For the listing below, give the count of lines containing "this", and no other text.

____ RECORDS SHOWN

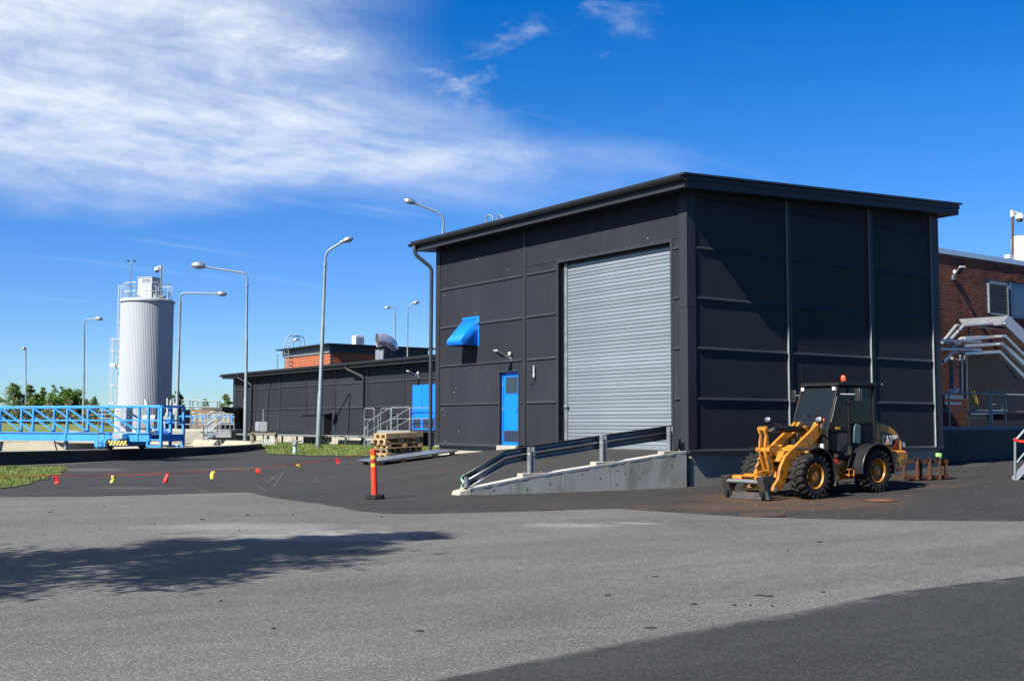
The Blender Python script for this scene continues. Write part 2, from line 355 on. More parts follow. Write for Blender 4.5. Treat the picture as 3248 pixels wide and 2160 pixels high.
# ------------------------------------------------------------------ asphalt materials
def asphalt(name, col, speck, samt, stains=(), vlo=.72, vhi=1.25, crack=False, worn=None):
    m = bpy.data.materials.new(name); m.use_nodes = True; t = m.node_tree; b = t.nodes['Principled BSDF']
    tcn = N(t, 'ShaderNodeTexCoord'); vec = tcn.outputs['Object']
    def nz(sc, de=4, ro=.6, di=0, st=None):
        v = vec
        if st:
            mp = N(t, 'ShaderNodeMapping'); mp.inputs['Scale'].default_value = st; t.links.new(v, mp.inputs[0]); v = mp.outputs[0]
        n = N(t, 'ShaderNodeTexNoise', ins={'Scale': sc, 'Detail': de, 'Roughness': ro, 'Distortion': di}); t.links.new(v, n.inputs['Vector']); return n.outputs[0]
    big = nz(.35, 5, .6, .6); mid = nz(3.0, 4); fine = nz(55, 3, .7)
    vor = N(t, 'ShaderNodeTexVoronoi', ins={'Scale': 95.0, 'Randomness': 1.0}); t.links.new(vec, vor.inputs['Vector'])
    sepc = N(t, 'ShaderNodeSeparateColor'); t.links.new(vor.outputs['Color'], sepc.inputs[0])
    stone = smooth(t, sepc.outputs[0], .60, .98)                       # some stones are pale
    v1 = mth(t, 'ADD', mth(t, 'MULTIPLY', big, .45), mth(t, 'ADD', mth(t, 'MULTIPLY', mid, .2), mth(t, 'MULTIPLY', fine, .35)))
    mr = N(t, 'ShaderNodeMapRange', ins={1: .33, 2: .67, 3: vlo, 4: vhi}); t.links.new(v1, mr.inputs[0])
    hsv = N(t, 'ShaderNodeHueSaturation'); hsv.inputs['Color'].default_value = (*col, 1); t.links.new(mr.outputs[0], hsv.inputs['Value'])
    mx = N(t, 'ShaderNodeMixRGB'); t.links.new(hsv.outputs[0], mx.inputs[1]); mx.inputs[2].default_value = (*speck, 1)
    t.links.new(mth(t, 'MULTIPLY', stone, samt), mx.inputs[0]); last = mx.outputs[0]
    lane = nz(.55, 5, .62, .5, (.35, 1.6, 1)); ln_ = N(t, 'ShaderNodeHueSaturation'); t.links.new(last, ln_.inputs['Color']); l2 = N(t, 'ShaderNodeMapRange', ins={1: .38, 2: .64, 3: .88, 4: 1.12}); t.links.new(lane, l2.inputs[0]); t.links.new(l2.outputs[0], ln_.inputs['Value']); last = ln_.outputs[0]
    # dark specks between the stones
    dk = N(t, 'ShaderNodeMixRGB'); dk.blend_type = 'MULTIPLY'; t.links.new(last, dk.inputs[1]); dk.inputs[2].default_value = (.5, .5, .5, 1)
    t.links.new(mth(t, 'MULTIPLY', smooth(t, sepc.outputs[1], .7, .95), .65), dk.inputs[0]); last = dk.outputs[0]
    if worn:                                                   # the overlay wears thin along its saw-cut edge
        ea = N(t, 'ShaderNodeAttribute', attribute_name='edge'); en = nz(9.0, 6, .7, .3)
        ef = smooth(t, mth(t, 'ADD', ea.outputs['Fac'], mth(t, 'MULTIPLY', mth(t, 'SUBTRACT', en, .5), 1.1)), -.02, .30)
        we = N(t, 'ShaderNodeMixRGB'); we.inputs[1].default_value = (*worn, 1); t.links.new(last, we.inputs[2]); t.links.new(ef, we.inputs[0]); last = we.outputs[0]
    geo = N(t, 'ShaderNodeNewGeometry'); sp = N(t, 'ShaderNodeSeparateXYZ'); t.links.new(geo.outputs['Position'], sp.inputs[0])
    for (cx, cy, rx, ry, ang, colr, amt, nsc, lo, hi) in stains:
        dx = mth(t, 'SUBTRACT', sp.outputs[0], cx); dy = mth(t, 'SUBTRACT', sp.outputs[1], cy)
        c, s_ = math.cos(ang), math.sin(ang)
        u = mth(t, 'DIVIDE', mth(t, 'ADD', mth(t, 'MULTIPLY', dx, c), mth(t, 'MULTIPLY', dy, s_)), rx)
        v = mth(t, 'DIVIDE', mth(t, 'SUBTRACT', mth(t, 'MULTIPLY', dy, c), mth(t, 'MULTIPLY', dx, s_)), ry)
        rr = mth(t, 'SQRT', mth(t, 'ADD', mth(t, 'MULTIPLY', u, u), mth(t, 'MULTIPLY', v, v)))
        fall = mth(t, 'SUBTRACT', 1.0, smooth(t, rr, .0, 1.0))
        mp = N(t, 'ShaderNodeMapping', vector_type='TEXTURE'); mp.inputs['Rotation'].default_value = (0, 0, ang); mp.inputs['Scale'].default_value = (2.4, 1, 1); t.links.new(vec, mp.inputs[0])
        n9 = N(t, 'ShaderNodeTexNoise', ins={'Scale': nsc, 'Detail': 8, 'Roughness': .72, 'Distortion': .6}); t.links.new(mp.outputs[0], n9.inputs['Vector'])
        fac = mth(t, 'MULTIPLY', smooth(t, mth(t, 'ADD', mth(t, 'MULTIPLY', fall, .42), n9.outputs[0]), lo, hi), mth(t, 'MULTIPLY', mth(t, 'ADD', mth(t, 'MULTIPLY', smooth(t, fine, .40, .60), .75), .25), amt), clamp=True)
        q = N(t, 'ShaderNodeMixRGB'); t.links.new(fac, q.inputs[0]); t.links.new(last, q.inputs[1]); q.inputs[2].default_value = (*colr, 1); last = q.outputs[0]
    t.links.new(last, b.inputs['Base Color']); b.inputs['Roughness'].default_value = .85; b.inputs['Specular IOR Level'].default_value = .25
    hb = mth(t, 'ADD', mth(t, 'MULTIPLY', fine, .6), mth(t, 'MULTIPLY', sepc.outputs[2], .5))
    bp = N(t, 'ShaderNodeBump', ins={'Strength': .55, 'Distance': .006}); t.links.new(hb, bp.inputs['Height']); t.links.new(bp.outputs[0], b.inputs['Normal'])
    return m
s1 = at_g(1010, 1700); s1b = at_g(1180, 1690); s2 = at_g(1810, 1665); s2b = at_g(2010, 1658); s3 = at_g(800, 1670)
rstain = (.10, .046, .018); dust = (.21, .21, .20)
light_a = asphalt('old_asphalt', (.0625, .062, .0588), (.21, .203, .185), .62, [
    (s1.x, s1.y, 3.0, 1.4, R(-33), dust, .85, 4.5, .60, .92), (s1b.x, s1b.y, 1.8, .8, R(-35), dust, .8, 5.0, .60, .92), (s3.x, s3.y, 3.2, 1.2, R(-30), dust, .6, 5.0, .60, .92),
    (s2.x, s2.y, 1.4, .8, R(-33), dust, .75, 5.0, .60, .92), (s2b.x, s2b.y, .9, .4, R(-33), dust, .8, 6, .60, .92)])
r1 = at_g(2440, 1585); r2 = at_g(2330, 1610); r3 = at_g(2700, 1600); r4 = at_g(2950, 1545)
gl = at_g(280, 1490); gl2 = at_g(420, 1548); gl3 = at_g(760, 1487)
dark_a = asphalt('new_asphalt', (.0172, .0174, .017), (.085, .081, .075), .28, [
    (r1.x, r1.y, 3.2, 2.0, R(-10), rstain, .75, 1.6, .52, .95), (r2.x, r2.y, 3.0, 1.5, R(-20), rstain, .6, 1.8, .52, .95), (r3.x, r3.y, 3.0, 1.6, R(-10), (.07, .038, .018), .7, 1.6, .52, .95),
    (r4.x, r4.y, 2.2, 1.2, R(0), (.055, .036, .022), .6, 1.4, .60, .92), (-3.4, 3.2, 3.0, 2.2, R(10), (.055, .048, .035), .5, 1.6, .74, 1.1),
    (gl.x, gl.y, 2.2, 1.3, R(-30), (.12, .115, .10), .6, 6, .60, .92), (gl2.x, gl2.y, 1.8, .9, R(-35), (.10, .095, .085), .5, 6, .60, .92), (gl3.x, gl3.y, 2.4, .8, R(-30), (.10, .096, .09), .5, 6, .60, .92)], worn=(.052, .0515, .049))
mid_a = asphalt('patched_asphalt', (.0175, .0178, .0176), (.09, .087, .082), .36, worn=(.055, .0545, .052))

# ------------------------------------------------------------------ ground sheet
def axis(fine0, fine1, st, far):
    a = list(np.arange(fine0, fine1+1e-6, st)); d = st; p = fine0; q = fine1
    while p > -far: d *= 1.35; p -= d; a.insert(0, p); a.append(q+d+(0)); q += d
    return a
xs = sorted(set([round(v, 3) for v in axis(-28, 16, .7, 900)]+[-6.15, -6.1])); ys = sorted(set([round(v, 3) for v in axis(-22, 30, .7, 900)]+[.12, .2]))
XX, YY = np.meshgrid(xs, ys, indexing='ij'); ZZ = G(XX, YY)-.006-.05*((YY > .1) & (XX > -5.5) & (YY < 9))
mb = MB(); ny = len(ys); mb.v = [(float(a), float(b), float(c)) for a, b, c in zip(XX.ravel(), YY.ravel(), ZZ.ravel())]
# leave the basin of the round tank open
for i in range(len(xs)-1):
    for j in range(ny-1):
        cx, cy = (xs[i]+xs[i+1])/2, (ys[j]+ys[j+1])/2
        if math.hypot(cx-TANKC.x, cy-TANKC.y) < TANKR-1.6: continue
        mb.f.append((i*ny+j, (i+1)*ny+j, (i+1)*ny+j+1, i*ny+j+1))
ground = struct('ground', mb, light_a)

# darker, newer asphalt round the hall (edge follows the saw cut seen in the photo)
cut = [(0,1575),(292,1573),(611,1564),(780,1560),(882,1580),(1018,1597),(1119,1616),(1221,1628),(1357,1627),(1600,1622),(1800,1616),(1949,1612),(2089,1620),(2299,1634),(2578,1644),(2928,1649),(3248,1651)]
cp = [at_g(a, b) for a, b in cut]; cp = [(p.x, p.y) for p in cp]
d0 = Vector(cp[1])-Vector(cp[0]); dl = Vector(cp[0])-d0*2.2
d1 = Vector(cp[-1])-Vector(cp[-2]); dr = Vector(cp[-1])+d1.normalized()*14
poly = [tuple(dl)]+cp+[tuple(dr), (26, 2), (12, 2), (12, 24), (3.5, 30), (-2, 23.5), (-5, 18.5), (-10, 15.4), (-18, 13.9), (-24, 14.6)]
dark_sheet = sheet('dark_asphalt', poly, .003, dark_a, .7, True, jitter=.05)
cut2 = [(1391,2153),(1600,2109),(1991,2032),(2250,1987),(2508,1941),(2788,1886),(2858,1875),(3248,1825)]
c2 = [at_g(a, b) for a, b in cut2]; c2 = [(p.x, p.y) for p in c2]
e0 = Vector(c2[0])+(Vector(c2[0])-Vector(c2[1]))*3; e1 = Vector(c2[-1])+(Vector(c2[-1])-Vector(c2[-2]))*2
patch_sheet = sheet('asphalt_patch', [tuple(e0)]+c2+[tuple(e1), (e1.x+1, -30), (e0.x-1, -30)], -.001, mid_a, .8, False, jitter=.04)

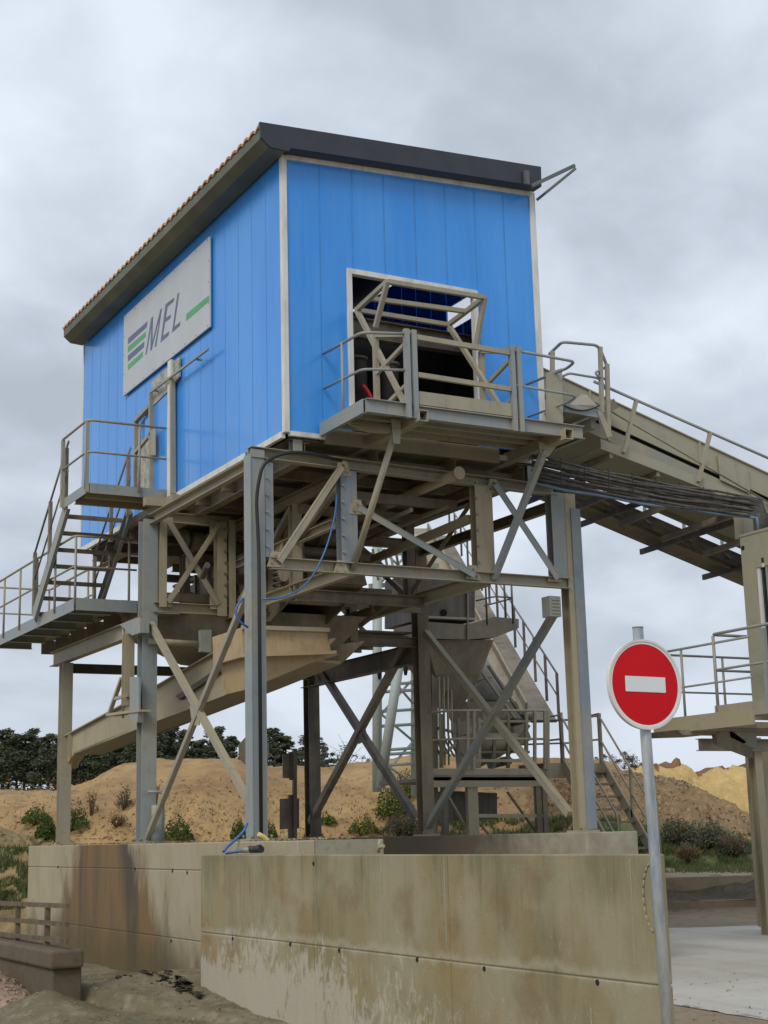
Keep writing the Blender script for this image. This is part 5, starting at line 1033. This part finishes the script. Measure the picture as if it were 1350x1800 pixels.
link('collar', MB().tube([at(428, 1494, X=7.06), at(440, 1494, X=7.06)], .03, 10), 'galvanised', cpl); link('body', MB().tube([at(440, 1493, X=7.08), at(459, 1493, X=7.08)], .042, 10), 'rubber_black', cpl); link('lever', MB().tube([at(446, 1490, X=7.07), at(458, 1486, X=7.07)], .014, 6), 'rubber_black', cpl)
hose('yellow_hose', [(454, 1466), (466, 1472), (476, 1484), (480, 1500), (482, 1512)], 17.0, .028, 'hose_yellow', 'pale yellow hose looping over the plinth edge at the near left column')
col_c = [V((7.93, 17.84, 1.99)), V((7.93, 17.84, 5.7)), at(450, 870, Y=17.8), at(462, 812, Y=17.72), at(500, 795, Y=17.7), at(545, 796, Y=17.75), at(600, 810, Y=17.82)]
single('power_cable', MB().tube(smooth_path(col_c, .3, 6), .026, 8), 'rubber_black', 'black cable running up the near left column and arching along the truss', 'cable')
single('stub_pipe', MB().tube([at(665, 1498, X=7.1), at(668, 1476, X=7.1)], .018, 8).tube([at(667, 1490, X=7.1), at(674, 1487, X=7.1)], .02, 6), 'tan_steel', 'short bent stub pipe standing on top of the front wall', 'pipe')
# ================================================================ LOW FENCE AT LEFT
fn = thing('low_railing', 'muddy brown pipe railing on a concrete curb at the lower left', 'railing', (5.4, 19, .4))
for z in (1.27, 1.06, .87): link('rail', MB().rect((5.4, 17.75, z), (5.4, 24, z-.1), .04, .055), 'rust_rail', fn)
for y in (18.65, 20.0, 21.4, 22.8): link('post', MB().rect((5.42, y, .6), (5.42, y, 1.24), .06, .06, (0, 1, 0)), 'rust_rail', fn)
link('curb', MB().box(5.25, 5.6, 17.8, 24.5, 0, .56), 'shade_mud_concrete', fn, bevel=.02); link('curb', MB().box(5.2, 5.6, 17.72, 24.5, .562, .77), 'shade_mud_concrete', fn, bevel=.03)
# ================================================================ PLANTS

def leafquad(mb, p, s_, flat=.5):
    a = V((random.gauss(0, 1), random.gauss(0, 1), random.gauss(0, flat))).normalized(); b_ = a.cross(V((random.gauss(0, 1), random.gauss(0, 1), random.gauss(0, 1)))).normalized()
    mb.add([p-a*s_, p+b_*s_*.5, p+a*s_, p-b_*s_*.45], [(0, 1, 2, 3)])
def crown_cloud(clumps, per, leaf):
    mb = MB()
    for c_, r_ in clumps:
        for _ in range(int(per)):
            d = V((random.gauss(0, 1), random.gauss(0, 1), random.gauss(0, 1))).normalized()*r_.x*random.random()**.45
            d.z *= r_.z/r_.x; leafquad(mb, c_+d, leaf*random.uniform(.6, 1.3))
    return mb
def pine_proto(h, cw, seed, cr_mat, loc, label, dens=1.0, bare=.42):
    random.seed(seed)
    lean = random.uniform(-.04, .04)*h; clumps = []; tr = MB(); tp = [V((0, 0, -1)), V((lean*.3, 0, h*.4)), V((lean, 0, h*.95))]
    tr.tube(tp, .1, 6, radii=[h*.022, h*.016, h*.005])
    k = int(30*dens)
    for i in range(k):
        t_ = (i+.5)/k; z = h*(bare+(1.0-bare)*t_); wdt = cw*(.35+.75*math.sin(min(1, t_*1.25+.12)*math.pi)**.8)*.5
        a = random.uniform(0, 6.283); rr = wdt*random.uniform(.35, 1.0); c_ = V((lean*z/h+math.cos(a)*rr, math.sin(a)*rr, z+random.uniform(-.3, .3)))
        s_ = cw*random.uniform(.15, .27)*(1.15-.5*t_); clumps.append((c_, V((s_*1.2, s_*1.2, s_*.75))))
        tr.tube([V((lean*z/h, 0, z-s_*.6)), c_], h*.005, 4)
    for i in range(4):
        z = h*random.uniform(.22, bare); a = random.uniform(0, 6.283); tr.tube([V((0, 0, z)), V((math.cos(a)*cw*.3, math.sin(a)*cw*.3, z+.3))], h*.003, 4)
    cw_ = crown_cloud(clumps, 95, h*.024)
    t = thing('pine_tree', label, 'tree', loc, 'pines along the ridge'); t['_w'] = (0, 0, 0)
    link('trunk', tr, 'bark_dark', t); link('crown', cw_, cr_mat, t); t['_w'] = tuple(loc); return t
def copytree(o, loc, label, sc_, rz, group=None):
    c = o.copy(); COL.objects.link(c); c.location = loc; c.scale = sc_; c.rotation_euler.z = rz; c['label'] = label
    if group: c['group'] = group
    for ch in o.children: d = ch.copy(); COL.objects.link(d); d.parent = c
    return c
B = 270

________

| EXERCISE OUTPUT |
2